Todos los especialistas han hecho conocer sus reflexiones al respecto. La islamofobia como reacción frente al crecimiento vertiginoso de la población de ese origen y el antisemitismo como búsqueda del chivo expiatorio de la crisis económica decisiva en el viejo continente. Todos son víctimas del prejuicio y la intolerancia extrema. Y en esa actitud férrea no hay posibilidad de distinciones. Los que atacaron matando a “Charlie Hebdo” son inmigrantes musulmanes de segunda o de tercera generación, jóvenes sin trabajo que buscan en el fundamentalismo la justificación de la violencia total. No en vano se viene advirtiendo desde hace meses en el prensa europea que miles de jóvenes franceses y europeos varios de familias musulmanas sin marcos de referencia partieron para pelear en Siria y en Irak o fueron entrenados en el Yemen.
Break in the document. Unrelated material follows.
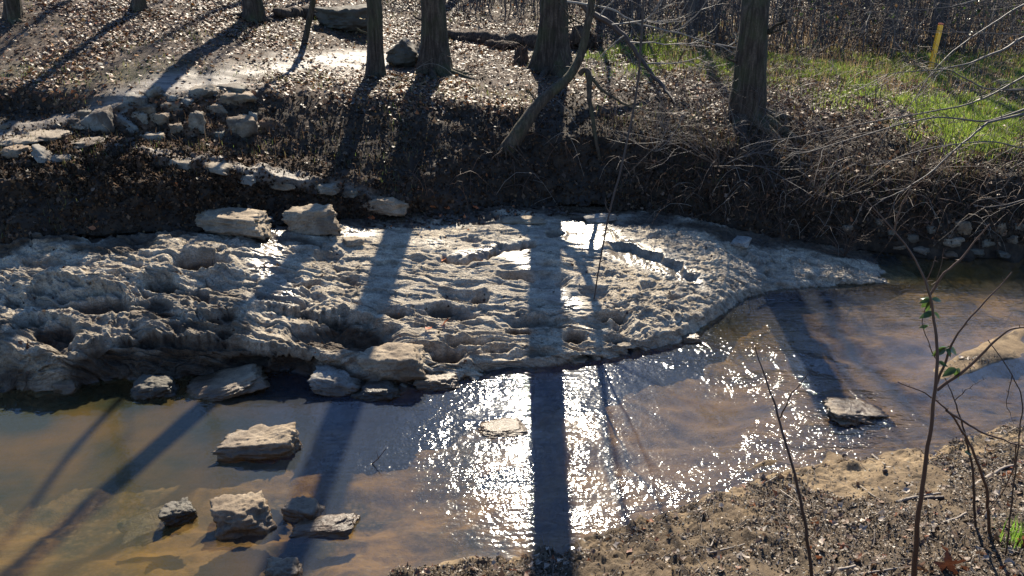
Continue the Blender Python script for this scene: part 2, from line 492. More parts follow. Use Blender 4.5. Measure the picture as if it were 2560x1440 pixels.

Sin voluntad de entendimiento entre las distintas comunidades y creencias no habrá salida. Considerar que la primera generación de musulmanes que llegaron a Europa, después que cesara el hambre de posguerra en la década del cincuenta, lo hicieron para ser usados en la limpieza de los baños y en las tareas pesadas, como un castigo del viejo colonialismo, no sirve de mucho para poder reflexionar con seriedad. Europa era el paraíso del trabajo y del vivir con cierta decencia para esos colonizados desposeídos. Entonces no hubo prejuicios por parte de franceses o alemanes. Si emergieron cuando no pudieron dar trabajo a los hijos y nietos de aquellos inmigrantes, cuando los arrinconaron en barrios periféricos a las grandes ciudades. Acabado el socialismo como alternativa, con el fracaso de las administraciones en sus países, a algunos no les quedó otra tentación que el extremismo religioso.

Revertir esta pesada carga necesitará un gran esfuerzo de todos.